Task statement -
Go from the first line to the line with "prop(o, ['cream paper" and return those lines verbatim, ends included.

━━ Data shown

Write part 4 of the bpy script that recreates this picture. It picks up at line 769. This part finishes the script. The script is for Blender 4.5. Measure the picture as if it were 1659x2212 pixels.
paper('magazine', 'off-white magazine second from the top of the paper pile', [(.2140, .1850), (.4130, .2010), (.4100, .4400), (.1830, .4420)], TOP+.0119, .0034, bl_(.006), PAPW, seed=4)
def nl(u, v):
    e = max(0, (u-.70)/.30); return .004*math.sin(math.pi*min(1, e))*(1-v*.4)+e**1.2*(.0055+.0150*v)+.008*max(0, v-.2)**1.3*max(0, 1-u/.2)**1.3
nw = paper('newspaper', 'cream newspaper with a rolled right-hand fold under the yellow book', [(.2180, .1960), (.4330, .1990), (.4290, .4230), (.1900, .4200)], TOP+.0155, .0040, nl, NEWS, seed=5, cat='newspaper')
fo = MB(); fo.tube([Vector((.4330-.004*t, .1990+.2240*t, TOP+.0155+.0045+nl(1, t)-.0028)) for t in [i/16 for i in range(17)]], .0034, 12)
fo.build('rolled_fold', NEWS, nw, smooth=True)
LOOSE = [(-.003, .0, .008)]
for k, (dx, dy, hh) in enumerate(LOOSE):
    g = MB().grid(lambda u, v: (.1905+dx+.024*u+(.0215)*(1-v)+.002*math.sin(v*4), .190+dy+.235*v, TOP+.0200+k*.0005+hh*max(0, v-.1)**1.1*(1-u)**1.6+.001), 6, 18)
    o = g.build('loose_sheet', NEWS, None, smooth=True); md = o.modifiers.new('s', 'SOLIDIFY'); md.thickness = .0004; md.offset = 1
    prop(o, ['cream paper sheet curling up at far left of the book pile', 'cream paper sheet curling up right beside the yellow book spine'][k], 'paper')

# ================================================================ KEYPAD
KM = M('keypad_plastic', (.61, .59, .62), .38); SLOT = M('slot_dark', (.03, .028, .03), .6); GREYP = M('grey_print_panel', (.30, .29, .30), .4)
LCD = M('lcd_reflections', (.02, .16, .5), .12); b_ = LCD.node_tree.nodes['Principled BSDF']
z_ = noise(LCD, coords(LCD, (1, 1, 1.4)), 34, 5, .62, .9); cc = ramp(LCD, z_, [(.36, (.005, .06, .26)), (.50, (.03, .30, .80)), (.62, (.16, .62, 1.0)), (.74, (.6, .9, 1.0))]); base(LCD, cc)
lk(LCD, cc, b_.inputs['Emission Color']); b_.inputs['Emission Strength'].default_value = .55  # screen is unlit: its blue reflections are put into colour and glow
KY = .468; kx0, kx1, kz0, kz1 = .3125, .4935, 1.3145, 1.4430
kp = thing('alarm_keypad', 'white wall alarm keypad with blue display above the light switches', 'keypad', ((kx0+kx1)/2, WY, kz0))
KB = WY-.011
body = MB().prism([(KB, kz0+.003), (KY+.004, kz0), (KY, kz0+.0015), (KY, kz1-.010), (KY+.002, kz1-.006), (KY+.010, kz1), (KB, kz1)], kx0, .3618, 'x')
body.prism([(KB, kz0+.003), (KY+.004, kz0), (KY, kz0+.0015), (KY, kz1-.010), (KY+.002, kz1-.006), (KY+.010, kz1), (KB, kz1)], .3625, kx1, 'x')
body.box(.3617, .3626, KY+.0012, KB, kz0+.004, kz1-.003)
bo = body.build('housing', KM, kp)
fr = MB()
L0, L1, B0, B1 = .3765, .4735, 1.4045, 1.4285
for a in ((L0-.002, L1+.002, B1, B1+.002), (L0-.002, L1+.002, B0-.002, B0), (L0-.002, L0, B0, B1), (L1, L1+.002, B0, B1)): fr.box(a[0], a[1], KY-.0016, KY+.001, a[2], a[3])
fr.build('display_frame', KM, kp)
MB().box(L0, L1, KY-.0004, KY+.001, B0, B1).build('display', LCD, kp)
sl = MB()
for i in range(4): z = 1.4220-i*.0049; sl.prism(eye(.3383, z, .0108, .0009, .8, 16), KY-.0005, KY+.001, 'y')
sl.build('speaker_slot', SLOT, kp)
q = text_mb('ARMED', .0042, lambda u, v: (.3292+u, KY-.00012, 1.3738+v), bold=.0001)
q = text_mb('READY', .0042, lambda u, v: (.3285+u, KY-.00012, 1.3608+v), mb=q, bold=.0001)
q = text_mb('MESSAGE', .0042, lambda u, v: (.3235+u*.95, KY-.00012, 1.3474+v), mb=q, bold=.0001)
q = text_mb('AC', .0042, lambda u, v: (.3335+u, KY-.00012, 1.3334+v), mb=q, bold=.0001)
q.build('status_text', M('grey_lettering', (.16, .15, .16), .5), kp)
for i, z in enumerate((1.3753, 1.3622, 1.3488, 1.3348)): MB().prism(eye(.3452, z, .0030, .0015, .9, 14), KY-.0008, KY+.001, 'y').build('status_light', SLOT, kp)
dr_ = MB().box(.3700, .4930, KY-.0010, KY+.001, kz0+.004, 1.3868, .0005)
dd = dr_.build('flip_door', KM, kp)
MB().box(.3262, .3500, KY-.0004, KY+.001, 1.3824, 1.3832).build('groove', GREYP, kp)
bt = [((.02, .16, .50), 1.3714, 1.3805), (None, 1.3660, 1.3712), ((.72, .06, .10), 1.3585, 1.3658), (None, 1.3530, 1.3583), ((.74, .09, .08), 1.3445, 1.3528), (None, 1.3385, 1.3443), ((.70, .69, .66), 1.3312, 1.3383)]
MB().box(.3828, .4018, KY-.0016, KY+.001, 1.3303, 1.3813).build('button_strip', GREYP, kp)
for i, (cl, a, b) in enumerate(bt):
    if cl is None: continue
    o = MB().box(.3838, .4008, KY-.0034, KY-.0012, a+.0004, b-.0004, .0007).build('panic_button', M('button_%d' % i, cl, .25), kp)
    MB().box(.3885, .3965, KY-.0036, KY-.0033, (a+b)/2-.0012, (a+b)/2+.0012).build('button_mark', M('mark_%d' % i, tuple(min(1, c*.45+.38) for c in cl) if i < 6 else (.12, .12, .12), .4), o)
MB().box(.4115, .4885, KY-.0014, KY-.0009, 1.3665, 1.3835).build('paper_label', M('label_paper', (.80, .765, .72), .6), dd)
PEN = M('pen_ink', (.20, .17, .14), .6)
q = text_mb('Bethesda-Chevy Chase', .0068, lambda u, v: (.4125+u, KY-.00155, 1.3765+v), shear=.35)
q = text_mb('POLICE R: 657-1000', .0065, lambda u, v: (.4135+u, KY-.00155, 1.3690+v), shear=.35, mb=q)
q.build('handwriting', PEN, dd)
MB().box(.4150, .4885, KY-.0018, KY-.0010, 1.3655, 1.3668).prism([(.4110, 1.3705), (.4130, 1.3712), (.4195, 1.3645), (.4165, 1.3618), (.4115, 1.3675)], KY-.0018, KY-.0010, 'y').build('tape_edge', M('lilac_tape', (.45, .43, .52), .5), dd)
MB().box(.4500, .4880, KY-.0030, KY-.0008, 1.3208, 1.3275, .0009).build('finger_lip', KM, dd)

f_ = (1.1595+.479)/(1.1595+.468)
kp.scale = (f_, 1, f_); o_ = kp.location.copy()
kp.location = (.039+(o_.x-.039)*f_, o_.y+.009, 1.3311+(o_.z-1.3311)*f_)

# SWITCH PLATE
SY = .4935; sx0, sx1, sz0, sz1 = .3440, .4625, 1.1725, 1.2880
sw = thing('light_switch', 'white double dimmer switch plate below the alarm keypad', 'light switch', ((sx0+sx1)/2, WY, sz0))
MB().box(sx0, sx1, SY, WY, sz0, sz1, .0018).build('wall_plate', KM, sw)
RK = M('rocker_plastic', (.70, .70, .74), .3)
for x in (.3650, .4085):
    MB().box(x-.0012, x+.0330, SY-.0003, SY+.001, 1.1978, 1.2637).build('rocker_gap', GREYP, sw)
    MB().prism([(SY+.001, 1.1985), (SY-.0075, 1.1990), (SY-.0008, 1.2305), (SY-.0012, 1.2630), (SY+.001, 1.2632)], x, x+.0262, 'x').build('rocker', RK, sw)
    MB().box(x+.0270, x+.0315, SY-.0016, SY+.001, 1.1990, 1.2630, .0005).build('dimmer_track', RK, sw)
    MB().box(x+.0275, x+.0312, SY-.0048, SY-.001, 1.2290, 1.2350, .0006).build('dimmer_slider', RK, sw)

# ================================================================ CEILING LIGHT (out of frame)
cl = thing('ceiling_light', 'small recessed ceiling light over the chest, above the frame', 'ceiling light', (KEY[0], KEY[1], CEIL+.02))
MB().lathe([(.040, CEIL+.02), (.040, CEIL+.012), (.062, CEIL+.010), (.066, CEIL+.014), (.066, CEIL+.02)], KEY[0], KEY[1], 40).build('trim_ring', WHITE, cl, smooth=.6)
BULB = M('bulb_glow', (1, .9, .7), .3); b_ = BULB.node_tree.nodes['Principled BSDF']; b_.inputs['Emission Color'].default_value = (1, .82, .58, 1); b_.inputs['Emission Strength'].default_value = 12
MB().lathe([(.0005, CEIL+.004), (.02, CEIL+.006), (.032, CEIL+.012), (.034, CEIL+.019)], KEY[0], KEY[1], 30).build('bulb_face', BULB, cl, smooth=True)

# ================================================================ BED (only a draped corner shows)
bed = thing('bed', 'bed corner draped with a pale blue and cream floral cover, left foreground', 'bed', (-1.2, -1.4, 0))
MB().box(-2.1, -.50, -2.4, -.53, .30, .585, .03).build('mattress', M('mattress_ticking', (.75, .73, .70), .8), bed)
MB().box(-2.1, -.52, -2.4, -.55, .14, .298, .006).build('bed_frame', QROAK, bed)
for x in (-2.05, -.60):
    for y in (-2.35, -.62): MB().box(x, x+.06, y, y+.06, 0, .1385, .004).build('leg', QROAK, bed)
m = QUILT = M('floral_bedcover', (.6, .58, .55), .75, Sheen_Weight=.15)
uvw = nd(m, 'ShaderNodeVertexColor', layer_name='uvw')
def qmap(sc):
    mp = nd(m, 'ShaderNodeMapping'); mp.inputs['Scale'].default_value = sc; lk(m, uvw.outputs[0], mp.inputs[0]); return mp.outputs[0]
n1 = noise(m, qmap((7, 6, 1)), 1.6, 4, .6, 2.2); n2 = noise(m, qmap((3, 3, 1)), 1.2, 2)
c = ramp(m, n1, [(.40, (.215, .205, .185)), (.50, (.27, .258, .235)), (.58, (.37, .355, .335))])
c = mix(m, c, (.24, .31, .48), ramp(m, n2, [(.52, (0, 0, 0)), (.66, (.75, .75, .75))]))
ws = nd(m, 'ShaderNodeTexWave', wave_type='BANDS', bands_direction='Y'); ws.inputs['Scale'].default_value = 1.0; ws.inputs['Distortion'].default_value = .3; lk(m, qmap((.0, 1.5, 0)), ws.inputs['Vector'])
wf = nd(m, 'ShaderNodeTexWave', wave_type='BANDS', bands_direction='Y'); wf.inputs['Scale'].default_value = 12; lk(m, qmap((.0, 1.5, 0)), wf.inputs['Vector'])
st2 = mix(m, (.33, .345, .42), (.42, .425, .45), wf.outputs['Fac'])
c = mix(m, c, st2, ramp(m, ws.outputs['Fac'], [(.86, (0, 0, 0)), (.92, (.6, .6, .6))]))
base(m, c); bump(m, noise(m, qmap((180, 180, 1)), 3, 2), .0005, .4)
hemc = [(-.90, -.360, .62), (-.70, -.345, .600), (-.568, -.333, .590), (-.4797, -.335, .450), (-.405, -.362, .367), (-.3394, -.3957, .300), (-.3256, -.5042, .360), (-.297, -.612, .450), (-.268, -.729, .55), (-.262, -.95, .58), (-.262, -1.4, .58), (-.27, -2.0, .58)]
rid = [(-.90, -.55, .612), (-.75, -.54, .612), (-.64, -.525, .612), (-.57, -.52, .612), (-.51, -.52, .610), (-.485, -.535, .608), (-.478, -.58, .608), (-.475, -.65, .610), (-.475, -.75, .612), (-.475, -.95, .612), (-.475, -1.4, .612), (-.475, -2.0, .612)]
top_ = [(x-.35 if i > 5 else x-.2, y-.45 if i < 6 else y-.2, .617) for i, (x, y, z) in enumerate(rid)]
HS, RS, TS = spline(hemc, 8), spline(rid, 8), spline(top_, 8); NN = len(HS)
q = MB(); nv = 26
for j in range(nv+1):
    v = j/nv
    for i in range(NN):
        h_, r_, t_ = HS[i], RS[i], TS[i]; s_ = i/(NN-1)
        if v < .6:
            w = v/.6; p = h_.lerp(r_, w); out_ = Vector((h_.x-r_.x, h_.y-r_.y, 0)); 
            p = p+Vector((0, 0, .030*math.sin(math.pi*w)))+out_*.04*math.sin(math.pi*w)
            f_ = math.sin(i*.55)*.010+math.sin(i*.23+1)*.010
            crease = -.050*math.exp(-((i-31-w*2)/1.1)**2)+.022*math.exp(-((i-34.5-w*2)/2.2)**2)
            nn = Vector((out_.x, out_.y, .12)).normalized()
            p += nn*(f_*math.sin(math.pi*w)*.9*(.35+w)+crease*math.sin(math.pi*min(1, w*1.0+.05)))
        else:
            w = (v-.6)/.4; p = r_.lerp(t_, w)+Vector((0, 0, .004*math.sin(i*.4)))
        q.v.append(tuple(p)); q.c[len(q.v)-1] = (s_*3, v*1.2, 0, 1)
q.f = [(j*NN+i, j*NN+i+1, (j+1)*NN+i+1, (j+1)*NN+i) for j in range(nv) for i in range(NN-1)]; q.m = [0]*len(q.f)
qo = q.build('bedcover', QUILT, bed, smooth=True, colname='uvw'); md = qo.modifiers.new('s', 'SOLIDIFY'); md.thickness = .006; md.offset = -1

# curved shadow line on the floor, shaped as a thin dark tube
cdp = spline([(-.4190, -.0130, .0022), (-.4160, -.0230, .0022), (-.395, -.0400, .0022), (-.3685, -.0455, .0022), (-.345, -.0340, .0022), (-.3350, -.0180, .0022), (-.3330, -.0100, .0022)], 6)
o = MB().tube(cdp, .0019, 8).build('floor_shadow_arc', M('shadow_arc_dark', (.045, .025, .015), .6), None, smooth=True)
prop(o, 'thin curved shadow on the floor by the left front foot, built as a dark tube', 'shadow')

━━━━

Response below -
Write part 4 of the bpy script that recreates this picture. It picks up at line 769. This part finishes the script. The script is for Blender 4.5. Measure the picture as if it were 1659x2212 pixels.
paper('magazine', 'off-white magazine second from the top of the paper pile', [(.2140, .1850), (.4130, .2010), (.4100, .4400), (.1830, .4420)], TOP+.0119, .0034, bl_(.006), PAPW, seed=4)
def nl(u, v):
    e = max(0, (u-.70)/.30); return .004*math.sin(math.pi*min(1, e))*(1-v*.4)+e**1.2*(.0055+.0150*v)+.008*max(0, v-.2)**1.3*max(0, 1-u/.2)**1.3
nw = paper('newspaper', 'cream newspaper with a rolled right-hand fold under the yellow book', [(.2180, .1960), (.4330, .1990), (.4290, .4230), (.1900, .4200)], TOP+.0155, .0040, nl, NEWS, seed=5, cat='newspaper')
fo = MB(); fo.tube([Vector((.4330-.004*t, .1990+.2240*t, TOP+.0155+.0045+nl(1, t)-.0028)) for t in [i/16 for i in range(17)]], .0034, 12)
fo.build('rolled_fold', NEWS, nw, smooth=True)
LOOSE = [(-.003, .0, .008)]
for k, (dx, dy, hh) in enumerate(LOOSE):
    g = MB().grid(lambda u, v: (.1905+dx+.024*u+(.0215)*(1-v)+.002*math.sin(v*4), .190+dy+.235*v, TOP+.0200+k*.0005+hh*max(0, v-.1)**1.1*(1-u)**1.6+.001), 6, 18)
    o = g.build('loose_sheet', NEWS, None, smooth=True); md = o.modifiers.new('s', 'SOLIDIFY'); md.thickness = .0004; md.offset = 1
    prop(o, ['cream paper sheet curling up at far left of the book pile', 'cream paper sheet curling up right beside the yellow book spine'][k], 'paper')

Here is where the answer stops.